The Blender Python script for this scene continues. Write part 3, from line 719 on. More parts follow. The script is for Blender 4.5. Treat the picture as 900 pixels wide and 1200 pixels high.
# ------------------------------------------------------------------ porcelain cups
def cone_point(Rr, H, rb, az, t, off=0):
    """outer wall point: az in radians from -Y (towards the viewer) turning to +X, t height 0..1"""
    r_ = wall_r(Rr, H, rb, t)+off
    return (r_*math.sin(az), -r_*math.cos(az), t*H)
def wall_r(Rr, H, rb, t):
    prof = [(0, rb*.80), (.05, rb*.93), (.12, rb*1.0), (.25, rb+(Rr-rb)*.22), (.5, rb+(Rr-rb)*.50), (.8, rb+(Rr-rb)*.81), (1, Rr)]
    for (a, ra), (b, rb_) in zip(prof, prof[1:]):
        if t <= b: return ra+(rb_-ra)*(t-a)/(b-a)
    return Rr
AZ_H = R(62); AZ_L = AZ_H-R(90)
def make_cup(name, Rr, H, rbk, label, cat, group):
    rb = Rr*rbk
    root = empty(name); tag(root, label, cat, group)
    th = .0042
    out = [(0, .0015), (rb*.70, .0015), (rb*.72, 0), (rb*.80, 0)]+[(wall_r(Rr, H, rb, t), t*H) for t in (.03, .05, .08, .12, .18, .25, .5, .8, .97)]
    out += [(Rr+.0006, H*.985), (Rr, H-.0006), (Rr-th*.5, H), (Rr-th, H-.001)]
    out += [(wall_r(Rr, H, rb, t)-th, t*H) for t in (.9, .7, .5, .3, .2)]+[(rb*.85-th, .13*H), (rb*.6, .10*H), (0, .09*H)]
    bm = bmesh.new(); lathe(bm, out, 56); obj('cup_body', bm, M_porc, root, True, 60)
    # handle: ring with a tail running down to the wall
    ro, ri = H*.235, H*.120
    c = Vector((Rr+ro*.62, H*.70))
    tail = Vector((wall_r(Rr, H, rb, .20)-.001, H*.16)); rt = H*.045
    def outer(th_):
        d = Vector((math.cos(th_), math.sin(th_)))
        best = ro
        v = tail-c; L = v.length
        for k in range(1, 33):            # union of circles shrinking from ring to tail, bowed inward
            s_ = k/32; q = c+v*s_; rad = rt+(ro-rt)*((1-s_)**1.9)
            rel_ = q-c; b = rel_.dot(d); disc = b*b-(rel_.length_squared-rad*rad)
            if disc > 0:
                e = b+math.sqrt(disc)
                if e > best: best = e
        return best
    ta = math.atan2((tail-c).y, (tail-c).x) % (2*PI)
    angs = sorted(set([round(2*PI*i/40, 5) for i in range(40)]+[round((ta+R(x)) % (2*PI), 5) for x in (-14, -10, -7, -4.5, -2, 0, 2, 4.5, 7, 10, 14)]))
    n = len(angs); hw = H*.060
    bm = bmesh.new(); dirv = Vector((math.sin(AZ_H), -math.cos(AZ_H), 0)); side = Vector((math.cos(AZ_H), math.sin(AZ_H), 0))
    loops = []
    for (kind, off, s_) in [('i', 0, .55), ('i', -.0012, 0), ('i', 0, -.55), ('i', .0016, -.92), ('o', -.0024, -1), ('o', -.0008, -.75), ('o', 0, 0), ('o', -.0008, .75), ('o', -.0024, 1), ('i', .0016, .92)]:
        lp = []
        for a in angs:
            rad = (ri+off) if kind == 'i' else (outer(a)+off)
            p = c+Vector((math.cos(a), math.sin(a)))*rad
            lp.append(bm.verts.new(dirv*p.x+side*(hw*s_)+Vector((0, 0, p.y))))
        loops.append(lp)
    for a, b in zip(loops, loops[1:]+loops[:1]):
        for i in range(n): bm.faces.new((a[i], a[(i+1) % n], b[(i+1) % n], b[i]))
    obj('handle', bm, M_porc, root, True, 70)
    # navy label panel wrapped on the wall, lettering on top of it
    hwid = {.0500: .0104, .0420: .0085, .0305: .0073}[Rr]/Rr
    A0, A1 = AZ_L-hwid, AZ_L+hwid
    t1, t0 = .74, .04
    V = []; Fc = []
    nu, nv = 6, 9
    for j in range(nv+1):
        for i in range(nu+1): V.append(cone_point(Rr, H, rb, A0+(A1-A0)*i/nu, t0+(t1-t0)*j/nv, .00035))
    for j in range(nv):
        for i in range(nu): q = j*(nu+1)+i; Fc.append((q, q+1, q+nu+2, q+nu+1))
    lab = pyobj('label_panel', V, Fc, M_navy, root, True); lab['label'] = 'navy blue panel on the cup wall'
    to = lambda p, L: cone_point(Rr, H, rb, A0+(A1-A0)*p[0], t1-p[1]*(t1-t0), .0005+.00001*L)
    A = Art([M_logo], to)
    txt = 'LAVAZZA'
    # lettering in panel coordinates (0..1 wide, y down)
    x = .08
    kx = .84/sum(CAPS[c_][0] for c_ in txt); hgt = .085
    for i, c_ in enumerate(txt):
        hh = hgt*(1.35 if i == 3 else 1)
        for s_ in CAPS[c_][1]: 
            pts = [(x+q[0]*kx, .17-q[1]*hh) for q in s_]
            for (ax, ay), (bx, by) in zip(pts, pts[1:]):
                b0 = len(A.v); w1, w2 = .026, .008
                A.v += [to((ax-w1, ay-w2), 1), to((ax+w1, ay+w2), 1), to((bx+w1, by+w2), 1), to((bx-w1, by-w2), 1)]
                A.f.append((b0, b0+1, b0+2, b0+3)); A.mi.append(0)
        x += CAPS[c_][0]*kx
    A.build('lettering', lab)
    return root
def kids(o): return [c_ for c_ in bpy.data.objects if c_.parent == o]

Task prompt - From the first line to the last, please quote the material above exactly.

Final result -
The Blender Python script for this scene continues. Write part 3, from line 719 on. More parts follow. The script is for Blender 4.5. Treat the picture as 900 pixels wide and 1200 pixels high.
# ------------------------------------------------------------------ porcelain cups
def cone_point(Rr, H, rb, az, t, off=0):
    """outer wall point: az in radians from -Y (towards the viewer) turning to +X, t height 0..1"""
    r_ = wall_r(Rr, H, rb, t)+off
    return (r_*math.sin(az), -r_*math.cos(az), t*H)
def wall_r(Rr, H, rb, t):
    prof = [(0, rb*.80), (.05, rb*.93), (.12, rb*1.0), (.25, rb+(Rr-rb)*.22), (.5, rb+(Rr-rb)*.50), (.8, rb+(Rr-rb)*.81), (1, Rr)]
    for (a, ra), (b, rb_) in zip(prof, prof[1:]):
        if t <= b: return ra+(rb_-ra)*(t-a)/(b-a)
    return Rr
AZ_H = R(62); AZ_L = AZ_H-R(90)
def make_cup(name, Rr, H, rbk, label, cat, group):
    rb = Rr*rbk
    root = empty(name); tag(root, label, cat, group)
    th = .0042
    out = [(0, .0015), (rb*.70, .0015), (rb*.72, 0), (rb*.80, 0)]+[(wall_r(Rr, H, rb, t), t*H) for t in (.03, .05, .08, .12, .18, .25, .5, .8, .97)]
    out += [(Rr+.0006, H*.985), (Rr, H-.0006), (Rr-th*.5, H), (Rr-th, H-.001)]
    out += [(wall_r(Rr, H, rb, t)-th, t*H) for t in (.9, .7, .5, .3, .2)]+[(rb*.85-th, .13*H), (rb*.6, .10*H), (0, .09*H)]
    bm = bmesh.new(); lathe(bm, out, 56); obj('cup_body', bm, M_porc, root, True, 60)
    # handle: ring with a tail running down to the wall
    ro, ri = H*.235, H*.120
    c = Vector((Rr+ro*.62, H*.70))
    tail = Vector((wall_r(Rr, H, rb, .20)-.001, H*.16)); rt = H*.045
    def outer(th_):
        d = Vector((math.cos(th_), math.sin(th_)))
        best = ro
        v = tail-c; L = v.length
        for k in range(1, 33):            # union of circles shrinking from ring to tail, bowed inward
            s_ = k/32; q = c+v*s_; rad = rt+(ro-rt)*((1-s_)**1.9)
            rel_ = q-c; b = rel_.dot(d); disc = b*b-(rel_.length_squared-rad*rad)
            if disc > 0:
                e = b+math.sqrt(disc)
                if e > best: best = e
        return best
    ta = math.atan2((tail-c).y, (tail-c).x) % (2*PI)
    angs = sorted(set([round(2*PI*i/40, 5) for i in range(40)]+[round((ta+R(x)) % (2*PI), 5) for x in (-14, -10, -7, -4.5, -2, 0, 2, 4.5, 7, 10, 14)]))
    n = len(angs); hw = H*.060
    bm = bmesh.new(); dirv = Vector((math.sin(AZ_H), -math.cos(AZ_H), 0)); side = Vector((math.cos(AZ_H), math.sin(AZ_H), 0))
    loops = []
    for (kind, off, s_) in [('i', 0, .55), ('i', -.0012, 0), ('i', 0, -.55), ('i', .0016, -.92), ('o', -.0024, -1), ('o', -.0008, -.75), ('o', 0, 0), ('o', -.0008, .75), ('o', -.0024, 1), ('i', .0016, .92)]:
        lp = []
        for a in angs:
            rad = (ri+off) if kind == 'i' else (outer(a)+off)
            p = c+Vector((math.cos(a), math.sin(a)))*rad
            lp.append(bm.verts.new(dirv*p.x+side*(hw*s_)+Vector((0, 0, p.y))))
        loops.append(lp)
    for a, b in zip(loops, loops[1:]+loops[:1]):
        for i in range(n): bm.faces.new((a[i], a[(i+1) % n], b[(i+1) % n], b[i]))
    obj('handle', bm, M_porc, root, True, 70)
    # navy label panel wrapped on the wall, lettering on top of it
    hwid = {.0500: .0104, .0420: .0085, .0305: .0073}[Rr]/Rr
    A0, A1 = AZ_L-hwid, AZ_L+hwid
    t1, t0 = .74, .04
    V = []; Fc = []
    nu, nv = 6, 9
    for j in range(nv+1):
        for i in range(nu+1): V.append(cone_point(Rr, H, rb, A0+(A1-A0)*i/nu, t0+(t1-t0)*j/nv, .00035))
    for j in range(nv):
        for i in range(nu): q = j*(nu+1)+i; Fc.append((q, q+1, q+nu+2, q+nu+1))
    lab = pyobj('label_panel', V, Fc, M_navy, root, True); lab['label'] = 'navy blue panel on the cup wall'
    to = lambda p, L: cone_point(Rr, H, rb, A0+(A1-A0)*p[0], t1-p[1]*(t1-t0), .0005+.00001*L)
    A = Art([M_logo], to)
    txt = 'LAVAZZA'
    # lettering in panel coordinates (0..1 wide, y down)
    x = .08
    kx = .84/sum(CAPS[c_][0] for c_ in txt); hgt = .085
    for i, c_ in enumerate(txt):
        hh = hgt*(1.35 if i == 3 else 1)
        for s_ in CAPS[c_][1]: 
            pts = [(x+q[0]*kx, .17-q[1]*hh) for q in s_]
            for (ax, ay), (bx, by) in zip(pts, pts[1:]):
                b0 = len(A.v); w1, w2 = .026, .008
                A.v += [to((ax-w1, ay-w2), 1), to((ax+w1, ay+w2), 1), to((bx+w1, by+w2), 1), to((bx-w1, by-w2), 1)]
                A.f.append((b0, b0+1, b0+2, b0+3)); A.mi.append(0)
        x += CAPS[c_][0]*kx
    A.build('lettering', lab)
    return root
def kids(o): return [c_ for c_ in bpy.data.objects if c_.parent == o]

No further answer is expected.